August 2016 by Expert

According to a survey report issued today by Okta, 65% of respondents think that a data breach will happen within the next 12 months if they do not upgrade legacy security solutions in time.

Richard Meeus, VP of technology EMEA at NSFOCUS IB: “Attacks will happen. It is no longer a case of if, but, when. Whether it will be a massive breach that is widely reported or a small attack that takes a business offline, the options open to attackers are manifold. Security and productivity often make strange bedfellows. Both are integral to the business but both can have negative effects on the other if implemented without due care and understanding. Often security measures are knee-jerk reactions to breaches or media fanfare and in these cases they are often no more than just a plaster as opposed to curing the problem. This is when it will harm productivity and users become frustrated. Having a defined security policy and working with trusted partners helps organisations to deploy effective security seamlessly.”

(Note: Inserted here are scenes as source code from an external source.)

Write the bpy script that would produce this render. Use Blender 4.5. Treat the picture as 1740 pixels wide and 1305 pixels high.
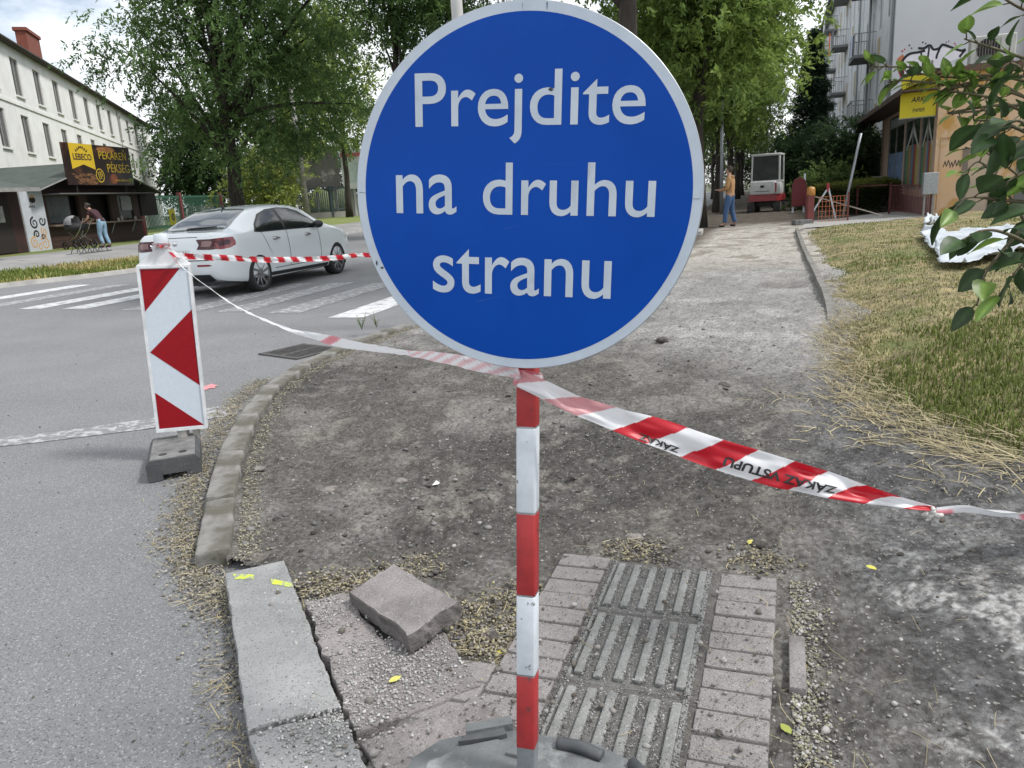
import bpy, bmesh, math, random
import numpy as np
from mathutils import Vector, Matrix
from mathutils.bvhtree import BVHTree
for o in list(bpy.data.objects): bpy.data.objects.remove(o)
SC = bpy.context.scene; COL = SC.collection
rad = math.radians
# ------------------------------------------------------------ camera
PITCH, ROLL, CH, FPX, PW, PH = rad(13.95), rad(3.4), 1.38, 1300.0, 1740.0, 1305.0
FW = Vector((0, math.cos(PITCH), -math.sin(PITCH)))
_r0, _u0 = Vector((1, 0, 0)), Vector((0, math.sin(PITCH), math.cos(PITCH)))
RT = _r0*math.cos(ROLL) - _u0*math.sin(ROLL)
UP = _u0*math.cos(ROLL) + _r0*math.sin(ROLL)
cd = bpy.data.cameras.new('camera'); cam = bpy.data.objects.new('camera', cd); COL.objects.link(cam)
cd.sensor_width = 36; cd.lens = FPX/PW*36; cd.clip_end = 2000; cd.clip_start = 0.05
mw = Matrix((RT, UP, -FW)).transposed().to_4x4(); mw.translation = Vector((0, 0, CH)); cam.matrix_world = mw
SC.camera = cam
# ------------------------------------------------------------ sky, sun, exposure
SUN_EL, SUN_AZ = rad(54), rad(104)          # azimuth measured clockwise from +Y
W = bpy.data.worlds.new('World'); SC.world = W; W.use_nodes = True
nt = W.node_tree; nt.nodes.clear()
def nd(t, typ, **kw):
    n = t.nodes.new(typ)
    for k, v in kw.items(): setattr(n, k, v)
    return n
_out = nd(nt, 'ShaderNodeOutputWorld'); _bg = nd(nt, 'ShaderNodeBackground')
_sky = nd(nt, 'ShaderNodeTexSky', sky_type='NISHITA'); _sky.sun_disc = False
_sky.sun_elevation = SUN_EL; _sky.sun_rotation = SUN_AZ; _sky.air_density = 1.0; _sky.dust_density = 1.5
_tc = nd(nt, 'ShaderNodeTexCoord'); _mp = nd(nt, 'ShaderNodeMapping'); _mp.inputs['Scale'].default_value = (1, 1, 2.2)
_ns = nd(nt, 'ShaderNodeTexNoise'); _ns.inputs['Scale'].default_value = 2.6; _ns.inputs['Detail'].default_value = 8; _ns.inputs['Roughness'].default_value = .55
_rp = nd(nt, 'ShaderNodeValToRGB'); _rp.color_ramp.elements[0].position = .36; _rp.color_ramp.elements[1].position = .52
_ns2 = nd(nt, 'ShaderNodeTexNoise'); _ns2.inputs['Scale'].default_value = 5; _ns2.inputs['Detail'].default_value = 6
_rp2 = nd(nt, 'ShaderNodeValToRGB')
_rp2.color_ramp.elements[0].color = (8.6, 9.0, 9.4, 1); _rp2.color_ramp.elements[1].color = (12.0, 12.2, 12.4, 1)
_rp2.color_ramp.elements[0].position = .35; _rp2.color_ramp.elements[1].position = .65
_mx = nd(nt, 'ShaderNodeMix', data_type='RGBA')
L = nt.links.new
L(_tc.outputs['Generated'], _mp.inputs['Vector']); L(_mp.outputs[0], _ns.inputs['Vector']); L(_mp.outputs[0], _ns2.inputs['Vector'])
L(_ns.outputs['Fac'], _rp.inputs['Fac']); L(_ns2.outputs['Fac'], _rp2.inputs['Fac'])
L(_rp.outputs['Color'], _mx.inputs['Factor']); L(_sky.outputs[0], _mx.inputs['A']); L(_rp2.outputs['Color'], _mx.inputs['B'])
L(_mx.outputs['Result'], _bg.inputs['Color']); _bg.inputs['Strength'].default_value = 0.10; L(_bg.outputs[0], _out.inputs['Surface'])
sl = bpy.data.lights.new('sun', 'SUN'); sl.energy = 2.3; sl.angle = rad(9); sl.color = (1, .97, .93)
so = bpy.data.objects.new('sun', sl); COL.objects.link(so)
_sd = Vector((math.sin(SUN_AZ)*math.cos(SUN_EL), math.cos(SUN_AZ)*math.cos(SUN_EL), math.sin(SUN_EL)))
so.rotation_euler = (-_sd).to_track_quat('-Z', 'Y').to_euler(); so.location = (0, -5, 40)
SC.view_settings.view_transform = 'Standard'; SC.view_settings.look = 'None'; SC.view_settings.gamma = 1; SC.view_settings.exposure = 0.48
SC.render.engine = 'CYCLES'; SC.cycles.max_bounces = 6; SC.cycles.transparent_max_bounces = 8
SC.cycles.use_denoising = True
# ------------------------------------------------------------ helpers
rng = np.random.default_rng(7); random.seed(7)
def ray(px, py): return FW + RT*((px-PW/2)/FPX) - UP*((py-PH/2)/FPX)
def G(px, py, z=0.0):
    d = ray(px, py); t = (z-CH)/d.z
    return Vector((d.x*t, d.y*t, z))
def D(px, py, depth):                       # point seen at a pixel, at a known distance north of the camera
    d = ray(px, py); t = depth/d.y
    return Vector((0, 0, CH)) + d*t
def hz(px): return 330 - (px-870)*math.tan(ROLL)          # horizon row
YAW = rad(19.5); U = Vector((math.sin(YAW), math.cos(YAW), 0)); VV = Vector((math.cos(YAW), -math.sin(YAW), 0))
_perm = {}
def vnoise(x, y, seed=0):
    x = np.asarray(x, float); y = np.asarray(y, float)
    if seed not in _perm: _perm[seed] = np.random.default_rng(seed).random((256, 256))
    T = _perm[seed]; xi = np.floor(x).astype(int); yi = np.floor(y).astype(int); fx = x-xi; fy = y-yi
    fx = fx*fx*(3-2*fx); fy = fy*fy*(3-2*fy)
    g = lambda a, b: T[a & 255, b & 255]
    return (g(xi, yi)*(1-fx)+g(xi+1, yi)*fx)*(1-fy) + (g(xi, yi+1)*(1-fx)+g(xi+1, yi+1)*fx)*fy
def fbm(x, y, sc=1., oc=4, seed=0, gain=.5):
    r = 0; a = 1; t = 0
    for i in range(oc):
        r = r + a*vnoise(np.asarray(x)*sc*2**i+13.7*i, np.asarray(y)*sc*2**i+7.3*i, seed+i); t += a; a *= gain
    return r/t
def sstep(a, b, x): x = np.clip((x-a)/(b-a), 0, 1); return x*x*(3-2*x)
def inpoly(x, y, poly):
    x = np.asarray(x); y = np.asarray(y); c = np.zeros(x.shape, bool); n = len(poly)
    for i in range(n):
        x1, y1 = poly[i][:2]; x2, y2 = poly[(i+1) % n][:2]
        if y1 == y2: continue
        c ^= ((y1 > y) != (y2 > y)) & (x < (x2-x1)*(y-y1)/(y2-y1)+x1)
    return c
def polydist(x, y, line):
    d = np.full(np.shape(x), 1e9)
    for (x1, y1), (x2, y2) in zip(line[:-1], line[1:]):
        dx, dy = x2-x1, y2-y1; t = np.clip(((x-x1)*dx+(y-y1)*dy)/(dx*dx+dy*dy), 0, 1)
        d = np.minimum(d, np.hypot(x-x1-t*dx, y-y1-t*dy))
    return d
def tag(o, label=None, cat=None, group=None, kind=None):
    if label: o['label'] = label
    if cat: o['category'] = cat
    if group: o['group'] = group
    if kind: o['kind'] = kind
    return o
def thing(name, label, cat, loc=(0, 0, 0), rz=0, group=None):
    o = bpy.data.objects.new(name, None); COL.objects.link(o); o.empty_display_size = .2
    o.location = loc; o.rotation_euler = (0, 0, rz)
    o.matrix_basis = Matrix.Translation(loc) @ Matrix.Rotation(rz, 4, 'Z')
    return tag(o, label, cat, group)
def raw(name, V, F, mat, parent=None, smooth=False, col=None, uv=None, midx=None):
    """V (n,3); F: array (m,k) or list of such arrays / lists"""
    me = bpy.data.meshes.new(name); V = np.asarray(V, float).reshape(-1, 3)
    if isinstance(F, np.ndarray): F = [F]
    if len(F) and not isinstance(F[0], np.ndarray):
        me.from_pydata([tuple(v) for v in V], [], [tuple(f) for f in F])
    else:
        n = sum(len(f) for f in F); nl = sum(f.size for f in F)
        me.vertices.add(len(V)); me.vertices.foreach_set('co', V.ravel())
        me.loops.add(nl); me.polygons.add(n)
        me.loops.foreach_set('vertex_index', np.concatenate([f.ravel() for f in F]).astype(np.int32))
        st = []; k = 0
        for f in F:
            st.append(k+np.arange(len(f))*f.shape[1]); k += f.size
        me.polygons.foreach_set('loop_start', np.concatenate(st).astype(np.int32))
        me.update(calc_edges=True)
    mats = mat if isinstance(mat, (list, tuple)) else [mat]
    for m in mats: me.materials.append(m)
    if midx is not None: me.polygons.foreach_set('material_index', np.asarray(midx, np.int32))
    if smooth: me.polygons.foreach_set('use_smooth', np.ones(len(me.polygons), bool))
    if col is not None:
        col = np.asarray(col, float)
        if col.shape[1] == 3: col = np.hstack([col, np.ones((len(col), 1))])
        a = me.color_attributes.new('Col', 'FLOAT_COLOR', 'POINT'); a.data.foreach_set('color', col.ravel())
    if uv is not None:
        l = me.uv_layers.new(name='UVMap'); vi = np.empty(len(me.loops), np.int32); me.loops.foreach_get('vertex_index', vi)
        l.data.foreach_set('uv', np.asarray(uv, float)[vi].ravel())
    me.validate(); me.update()
    o = bpy.data.objects.new(name, me); COL.objects.link(o)
    if parent: o.parent = parent
    return o
def cr(pts, n=8):                           # Catmull-Rom through points
    P = np.asarray([tuple(p) for p in pts], float); P = np.vstack([2*P[0]-P[1], P, 2*P[-1]-P[-2]]); out = []
    for i in range(1, len(P)-2):
        for t in np.linspace(0, 1, n, endpoint=False):
            a, b, c, d = P[i-1:i+3]
            out.append(.5*((2*b)+(c-a)*t+(2*a-5*b+4*c-d)*t*t+(3*b-a-3*c+d)*t**3))
    out.append(P[-2]); return np.array(out)
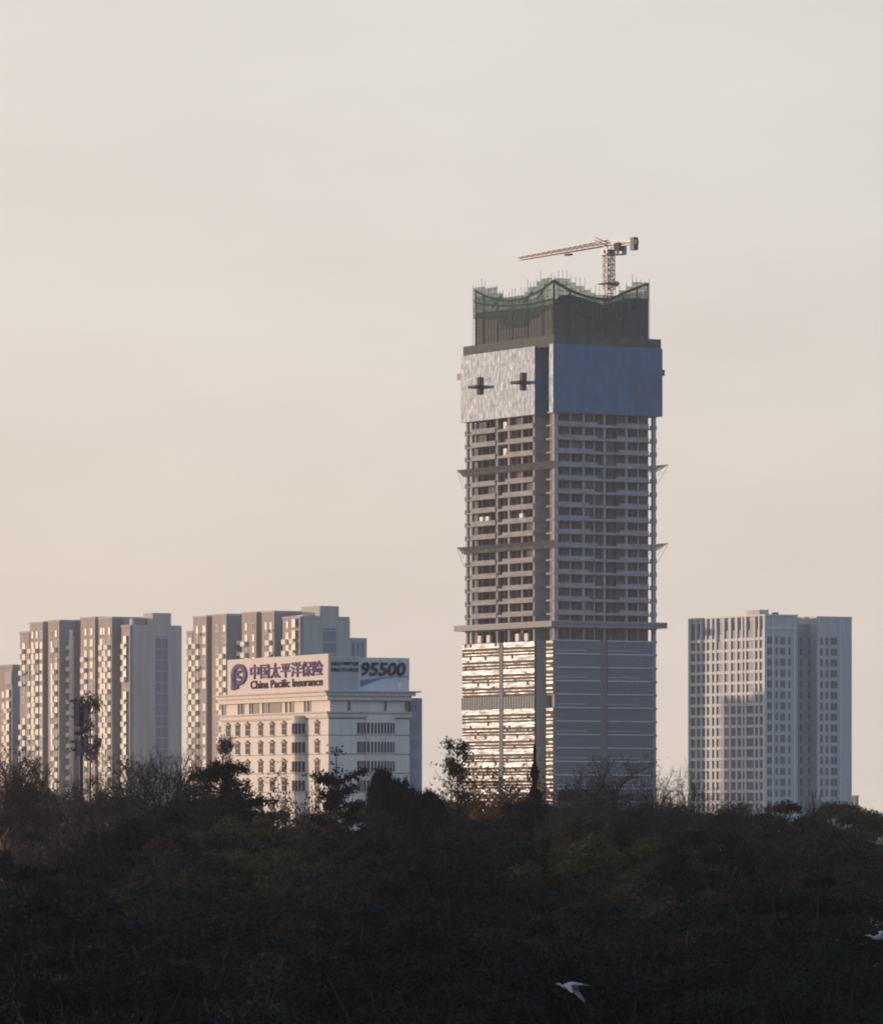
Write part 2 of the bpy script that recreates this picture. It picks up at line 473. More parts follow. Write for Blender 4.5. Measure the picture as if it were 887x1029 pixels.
for i in range(4):
    j = (i + 1) % 4
    for z0, z1, m in ((0, .25, 'concrete'), (1.5, 1.8, 'concrete')):
        a.quad((*pin[i], zc + z1), (*pin[j], zc + z1), (*pout[j], zc + z1), (*pout[i], zc + z1), m)
        a.quad((*pin[i], zc + z0), (*pin[j], zc + z0), (*pout[j], zc + z0), (*pout[i], zc + z0), m)
        a.quad((*pout[i], zc + z0), (*pout[j], zc + z0), (*pout[j], zc + z1), (*pout[i], zc + z1), m)
    a.quad((*pout[i], zc + .25), (*pout[j], zc + .25), (*pout[j], zc + 1.5), (*pout[i], zc + 1.5), 'louvre')
a.build('platform', tw)

# blue protective screens
ZP0, ZP1 = T.z(414.5), T.z(345.5)
so_ = 1.1
uA, uB = T.u(537.2, VB - so_), T.u(463.0, VB - so_)
vC = T.v(665.5, -so_)
def panels(axis, fixed, a0, a1, z0, z1, step, name, mt='screen_blue'):
    n = max(1, round(abs(a1 - a0) / step)); rr = random.Random(int(a1 * 10)); nz = 5
    mb = MB()
    for i in range(n):
        p, q = a0 + (a1 - a0) * i / n + .03, a0 + (a1 - a0) * (i + 1) / n - .03
        for j in range(nz):
            za, zb = z0 + (z1 - z0) * j / nz + .03, z0 + (z1 - z0) * (j + 1) / nz - .03
            d = rr.uniform(-.02, .02); t1 = rr.uniform(-.03, .03); t2 = rr.uniform(-.03, .03)
            if axis == 'L':
                mb.poly([(fixed + d + t1, p, za), (fixed + d - t1, q, za), (fixed + d - t1 + t2, q, zb), (fixed + d + t1 + t2, p, zb)], mt)
            else:
                mb.poly([(p, fixed + d + t1, za), (q, fixed + d - t1, za), (q, fixed + d - t1 + t2, zb), (p, fixed + d + t1 + t2, zb)], mt)
    if axis == 'L': mb.box(fixed + .12, fixed + .3, a0, a1, z0, z1, mt)
    else: mb.box(a0, a1, fixed + .12, fixed + .3, z0, z1, mt)
    return mb.build(name, tw)
o = panels('L', VB - so_, uA, uB, ZP0, ZP1, 1.5, 'protective_screen'); o['label'] = 'sunlit coppery screen panels on the side facing the sun'
panels('R', uA, VB - so_, 4.2, ZP0, ZP1, 1.5, 'protective_screen')
uSt = T.u(551.5, -so_)
o = panels('L', -so_, -so_, uSt, ZP0, ZP1, 1.5, 'protective_screen')
a = MB(); a.box(4.2, 4.4, -so_, uA, ZP0, ZP1, 'screen_blue'); a.box(-so_ + .3, 4.2, uSt - .25, uSt - .01, ZP0, ZP1, 'screen_blue'); a.build('protective_screen', tw)
o = panels('R', -so_, -so_, vC, ZP0, ZP1, 1.5, 'protective_screen'); o['label'] = 'plain blue screen panels on the shaded side'
a = MB(); a.box(vC - .2, vC, -so_, UL, ZP0, ZP1, 'screen_blue'); a.box(VB - so_, vC, uB - .2, uB, ZP0, ZP1, 'screen_blue'); a.build('protective_screen', tw)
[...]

Brian Laing, VP at Lastline: “Most organisations recognise that they face a grave cybersecurity threat but have been too slow to react and often their response is piecemeal and tactical. Critical to successfully addressing this challenge is the recognition that the threat is continually evolving to exploit the weakest link in their defences whether that is through employees or systems or both. Achieving improved levels of cybersecurity requires rapid detection and response to attacks which means that organisations must harden their employees as well deploy integrated security solutions that provide security analysts with actionable information rather than drowning them in data.
With this understanding some of the critical improvements in enterprise security can be understood. Success will require acknowledging that employees play a role in the solution and provide them with education and training to ensure they are as vigilant as possible. With respect to security solutions they must then correctly identify threats, provide superior visibility into attacks, allow for immediate remediation throughout the entire enterprise and then provide basic information sharing so that all organisations can gain insights from the challenges they each are facing.”

Michael Callahan, VP at FireMon: “I don’t think we’re failing as much as we don’t have enough skilled people and you need to supplant that through automation tools that help you manage the complex environments. Companies are increasingly looking to security management vendors to address both of these concerns. I’m surprised it’s not higher than 65% but maybe it has to do with how you define serious. I think most leaders believe they will experience some sort of breach. We don’t have a technology problem. There are many many security technologies. The issue is how do you effectively manage these solutions in an increasingly complex environment. The answer is to take advantage of security management tools that see the entire infrastructure and can automate change, find risks and simulate the effect of changes.”